SCENIC Ridge in Cannonvale is not looking quite so scenic following broadscale clearing.
Scenic Ridge residents are calling Whitsunday Regional Council to account over recent unannounced broadscale clearing around their properties.
Inspections of the site, and a meeting with council planners, delivered no assurance to residents, who say they have been impacted by runoff, noise, dust and high levels of distress and anxiety, as land they believed to be zoned for a level of ‘green’ protection, was bulldozed without warning around their boundaries.
Council was closed for 10 days over the Christmas holidays, just as the works started.
Residents say their calls to the after-hours number went unanswered.
Whitsunday Conservation Council (WCC) says council’s planning maps reveal most of the site was covered by MSES – Matters of State Environmental Significance – Category B vegetation.
However, this offers no guarantee of protection, as a local council can approve broadscale clearing despite the presence of significant vegetation and wildlife, according to WCC.
WCC spokesperson Suzette Pelt said ‘under no circumstances’ could what happened on this site be considered best practice.

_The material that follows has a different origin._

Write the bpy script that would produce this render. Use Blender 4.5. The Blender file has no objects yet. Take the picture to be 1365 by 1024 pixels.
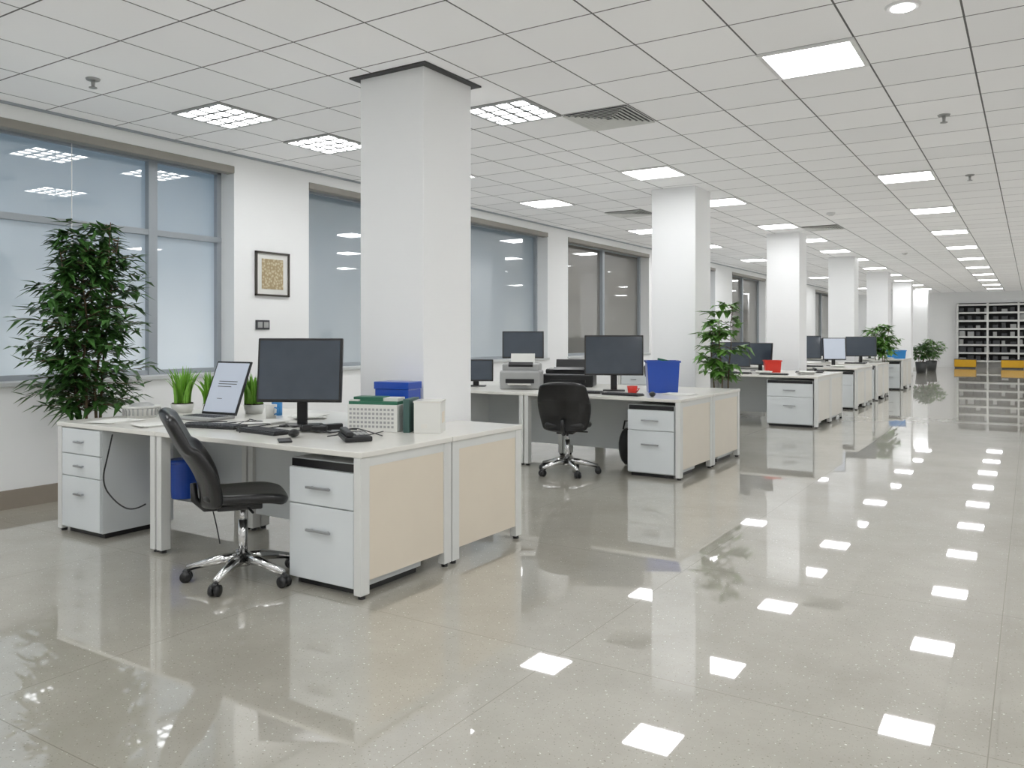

“In a region where the environment is everyone’s business, this council’s planning is woefully out of date,” Ms Pelt said.
“It’s nothing less than shameful for planners and developers to be hiding behind approvals like this. There was no need for this level of clearing for four single residences.”
Ms Pelt said the developer began major excavations and clearing on steep slopes just as the Christmas heavy rains hit, and runoff was ‘out of control’.
“As discussed at an onsite meeting with council officers, it appears there could be other breaches of the approval,” she said.
“Although the developer did submit an environmental management plan, it appears that council did not include any of this plan as conditions of the approval.
“One item included in this plan was: ‘work to be conducted, where possible, during the dry season’.
“Under this council, developers seem to have all the rights, while residents, ratepayers and the environment suffer the consequences.
“For example, there is no requirement by council for the developer to notify adjacent property owners of the commencement of what anyone would rightly consider to be major works and a massive disturbance to an urban area.”
In the absence of clear boundary markers by the developer, some residents also believe there might have been incursions into their properties, she said.
Whitsunday Conservation Council maintains a cultural change is needed in the regional council, where the environment, which underpins every part of life and business in the region, must be put first and foremost in all planning considerations.